### EXERCISE PROMPT
Find each line with the string "writing" and report it.

### MATERIAL PROVIDED
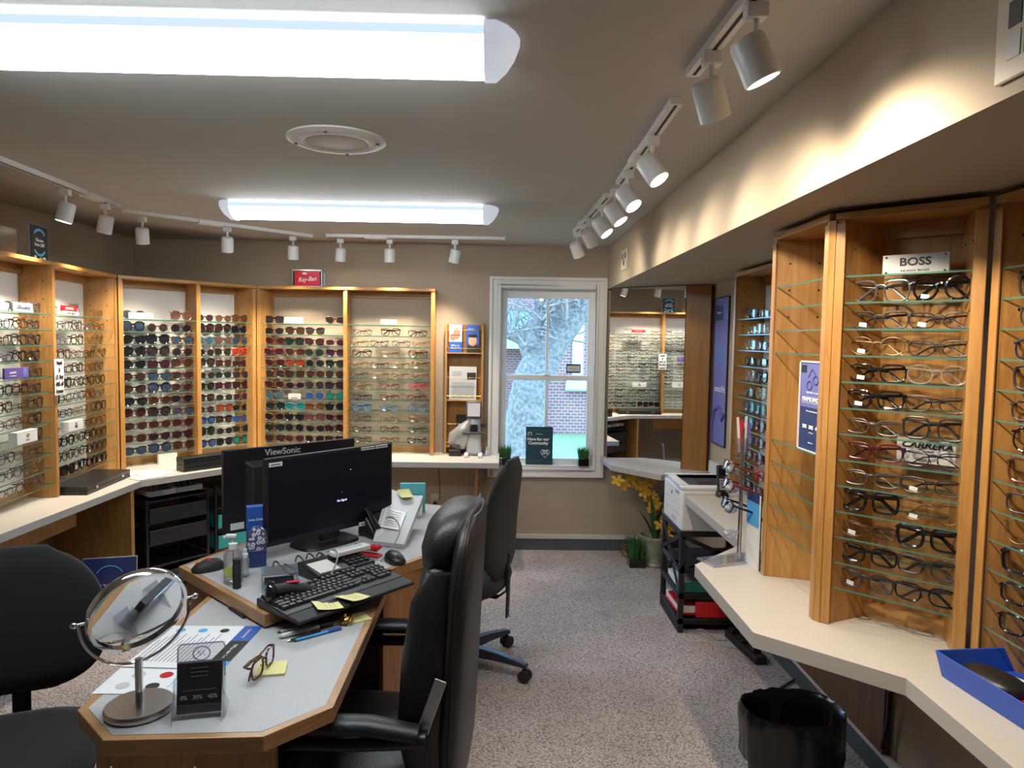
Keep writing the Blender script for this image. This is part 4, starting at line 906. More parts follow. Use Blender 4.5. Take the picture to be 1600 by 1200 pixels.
# window sill items
def grass_pot(loc, w, hp_, hg, label, group, n=220, seed=1, cat='plant'):
    r = random.Random(seed); t = thing('potted_grass', label, cat, loc, group=group); b = MB().box(-w/2, -w/2, 0, w/2, w/2, hp_); b.build('pot', M['blackg'], t, bevel=.003)
    b = MB()
    for i in range(n):
        x, y = r.uniform(-w*.42, w*.42), r.uniform(-w*.42, w*.42); a = r.uniform(0, 2*PI); l = hg*r.uniform(.6, 1.05); ln = r.uniform(.0, .35)+.4*math.hypot(x, y)/w
        d = Vector((x, y, 0)).normalized()*.7+Vector((math.cos(a), math.sin(a), 0))*.4; s = Vector((-d.y, d.x, 0)).normalized()*.0022; p0 = Vector((x, y, hp_-.004)); p1 = p0+Vector((d.x*ln*l*.4, d.y*ln*l*.4, l*.55)); p2 = p0+Vector((d.x*ln*l, d.y*ln*l, l))
        b.add([p0-s, p0+s, p1+s*.8, p1-s*.8, p2], [(0, 1, 2, 3), (3, 2, 4)])
    o = b.build('grass_blades', M['leaf'], t, smooth=0); o['kind'] = 'stuff'; return t
GG = 'artificial grass in small black pots'
sl = WZ0+.0185
grass_pot((.052, YF+.0, sl), .082, .055, .105, 'potted grass on the left end of the window sill', GG, seed=2)
grass_pot((.632, YF+.0, sl), .078, .055, .100, 'potted grass on the right end of the window sill', GG, seed=3)
fp = atZ(1001, 890, 0); grass_pot((fp.x-.015, 4.86, .0005), .115, .058, .19, 'potted grass on the floor in front of the flower pot', GG, n=300, seed=4)
s0 = atY(821, 722, YF+.02); s1 = atY(864, 667, YF+.02); cx = (s0.x+s1.x)/2
t = standsign('community_sign', 'dark teal sign with white writing propped in the window', (cx, YF+.008, sl), 0, s1.x-s0.x, s1.z-sl, M['tealdk'], None, -.04, d=.004); hh = s1.z-sl
b = MB().box(-.095, -.0032, hh*.90, .095, -.0028, hh*.903).box(-.095, -.0032, hh*.105, .095, -.0028, hh*.108); b.build('thin_rules', M['inkg'], t)
lettering('Here for our\nCommunity', .031, M['inkw'], t, (-.008, -.003, hh*.62), off=.001); lettering('FYidoctors', .012, M['inkw'], t, (.0, -.003, hh*.81)); lettering('SHOP\nLOCAL', .017, M['inkw'], t, (.045, -.003, hh*.33), off=.0007)
b = MB(); pts = []
for i in range(24): a = 2*PI*i/24; pts.append((.045+.0022*16*math.sin(a)**3*1.0, -.0032, hh*.31+.0022*(13*math.cos(a)-5*math.cos(2*a)-2*math.cos(3*a)-math.cos(4*a))))
b.tube(pts, .0012, 5, closed=True); b.build('heart_outline', M['inkw'], t)
b = MB(); arc(b, -.072, hh*.81, .013, -.9, 4.2, .004, -.0032); b.build('ring_logo', M['inkw'], t)
st = atY(896, 576, YF+.08); t = thing('window_sticker', 'small dark blue sticker on the upper window pane', 'sticker', (st.x, YF+.0865, st.z)); b = MB().box(-.055, 0, -.034, .055, .001, .034); b.build('border', M['navy'], t); b = MB().box(-.048, -.0006, -.022, .048, 0, .022); b.build('face', M['lgrey'], t); b = MB().box(-.022, -.001, -.008, .022, -.0006, .008); b.build('emblem', plain('tan ink', (.65, .45, .12), .5), t)

# ------------------------------------------------------------------ left counter items
def rounded_case(name, label, loc, rz_, w, d, h, mat='blackg', cat='case'):
    t = thing(name, label, cat, loc, rz_); b = MB().box(-w/2, -d/2, 0, w/2, d/2, h*.48); b.build('lower_half', M[mat], t, bevel=.002); b = MB().box(-w/2, -d/2, h*.5, w/2, d/2, h); b.build('lid', M[mat], t, bevel=.002); return t
q = [atZ(95, 772, ZL), atZ(138, 774, ZL), atZ(205, 745, ZL)]
cA, cB = Vector(pt(q[1])), Vector(pt(q[2])); dr = cB-cA; an = math.atan2(dr.y, dr.x)
nrm = Vector((-dr.y, dr.x)).normalized()
cc = (cA+cB)/2+nrm*.105
t = rounded_case('flat_black_case', 'flat black hinged case on the left counter below the second bay', (cc.x, cc.y, ZL+.0005), an, dr.length, .20, .045, 'black')
for sx in (-.3, .3): b = MB().box(sx*dr.length-.012, -.104, .018, sx*dr.length+.012, -.1005, .032); b.build('latch', M['steel'], t, bevel=.001)
q1 = atZ(290, 738, ZL); q0 = atZ(268, 722, ZL)
cc = Vector((q1.x, q1.y))+Vector((math.cos(angS), math.sin(angS)))*.17+Vector((-math.sin(angS), math.cos(angS)))*.05
rounded_case('long_black_box', 'long narrow black box on the counter below the third and fourth bays', (cc.x, cc.y, ZL+.0005), angS, .36, .10, .085, 'black', 'box')
r = random.Random(5)
for i, (px, py, lb) in enumerate([(222, 738, 'loose white price sheet on the counter beside the flat black case'), (245, 741, 'loose white paper slip on the counter corner, right of the flat case'), (232, 746, 'folded white leaflet nearest the counter edge below the third bay')]):
    p = atZ(px, py, ZL); t = thing('paper_sheet', lb, 'paper', (p.x, p.y, ZL+.0008+.0012*i), r.uniform(.3, 1.2)); b = MB().box(-.09, -.055, 0, .09, .055, .001); b.build('sheet', M['paper'], t); b = MB()
    for k in range(5): b.box(-.075, -.045+k*.018, .001, .05, -.043+k*.018, .0013)
    b.build('printed_lines', M['inkg'], t)
p = atZ(256, 726, ZL); t = thing('white_carton', 'white carton on the counter beside the long black box', 'box', (p.x, p.y+.05, ZL+.0005), angS); b = MB().box(-.06, -.01, 0, .06, .01, .065); b.build('carton', M['papr'], t)

# black wire drawer carts under the counter
def cart(label, loc, rz_, w, d, h, n, content, group='black drawer carts under the corner counter'):
    t = thing('drawer_cart', label, 'cart', loc, rz_, group); post = .018
    for sx in (-1, 1):
        for sy in (-1, 1): b = MB().cyl((sx*(w/2-.01), sy*(d/2-.01), 0), (sx*(w/2-.01), sy*(d/2-.01), h), .010, n=10); b.build('post', M['blackg'], t)
    for i in range(n):
        z = .06+(h-.08)*i/(n-1)
        b = MB(); 
        for yy in (-d/2+.008, d/2-.008): b.box(-w/2, yy-.004, z, w/2, yy+.004, z+.010)
        for xx in (-w/2+.008, w/2-.008): b.box(xx-.004, -d/2, z, xx+.004, d/2, z+.010)
        b.box(-w/2+.01, -d/2+.01, z, w/2-.01, d/2-.01, z+.003); b.build('shelf_tray', M['blackg'], t)
        if i < n-1:
            b = MB(); hh = (h-.08)/(n-1)*.72
            b.box(-w/2+.022, -d/2-.004, z+.012, w/2-.022, -d/2+.0, z+hh); b.box(-w/2+.022, -d/2, z+.012, -w/2+.026, d/2-.02, z+hh); b.box(w/2-.026, -d/2, z+.012, w/2-.022, d/2-.02, z+hh)
            if content[i % len(content)] != 'open': b.build('drawer', M[content[i % len(content)]], t, bevel=.004)
    return t
base = Vector((A1.x, A1.y)); u = Vector((dl.x, dl.y)); nb = Vector((-u.y, u.x)); aS = math.atan2(u.y, u.x)
p = base+u*.235+nb*.20; cart('black metal drawer cart with papers, beside the wooden panel', (p.x, p.y, .0005), aS, .40, .34, .60, 5, ['black', 'open', 'black', 'black'])
c1 = p; P1 = p
p = base+u*.66+nb*.20; cart('black drawer cart with teal boxes, partly behind the rear monitor', (p.x, p.y, .0005), aS, .38, .34, .62, 5, ['teal', 'teal', 'teal', 'open']); P2 = p
# contents
for i, (lx, lb) in enumerate([(-.085, 'white tray of optician tools on the left drawer cart, left half'), (.085, 'white tray of optician tools on the left drawer cart, right half')]):
    q = P1+u*lx-nb*.06; t = thing('tool_tray', lb, 'tray', (q.x, q.y, .6125), aS, 'white trays of tools on the drawer cart'); b = MB().box(-.08, -.09, 0, .08, .09, .004).box(-.08, -.09, 0, .08, -.084, .030).box(-.08, .084, 0, .08, .09, .030).box(-.08, -.09, 0, -.076, .09, .03).box(.076, -.09, 0, .08, .09, .03); b.build('tray', M['whitep'], t)
    b = MB()
    for k in range(12): x = -.065+k*.0118; b.cyl((x, -.06+.01*(k % 3), .006), (x+.004, .02, .075+.01*(k % 2)), .0035, n=6).cyl((x+.004, .02, .075+.01*(k % 2)), (x+.005, .028, .088), .005, n=6)
    o = b.build('pliers', M['darkgrey'] if i else M['steel'], t); o['kind'] = 'stuff'
r = random.Random(8)
for i in range(9):
    q = P1+u*r.uniform(-.07, .09)-nb*r.uniform(.03, .10); t = thing('envelope', ['lowest', 'second', 'third', 'fourth', 'fifth', 'sixth', 'seventh', 'eighth', 'topmost'][i]+' white envelope of the heap in the open cart drawer', 'paper', (q.x, q.y, .345+.004*i), rot=(.02, .05*r.uniform(-1, 1), aS+r.uniform(-.6, .6)), group='envelopes in the open cart drawer'); b = MB().box(-.10, -.045, 0, .10, .045, .002); b.build('sheet', M['papr'] if i % 3 else M['lgrey'], t)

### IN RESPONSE
Keep writing the Blender script for this image. This is part 4, starting at line 906. More parts follow. Use Blender 4.5. Take the picture to be 1600 by 1200 pixels.
t = standsign('community_sign', 'dark teal sign with white writing propped in the window', (cx, YF+.008, sl), 0, s1.x-s0.x, s1.z-sl, M['tealdk'], None, -.04, d=.004); hh = s1.z-sl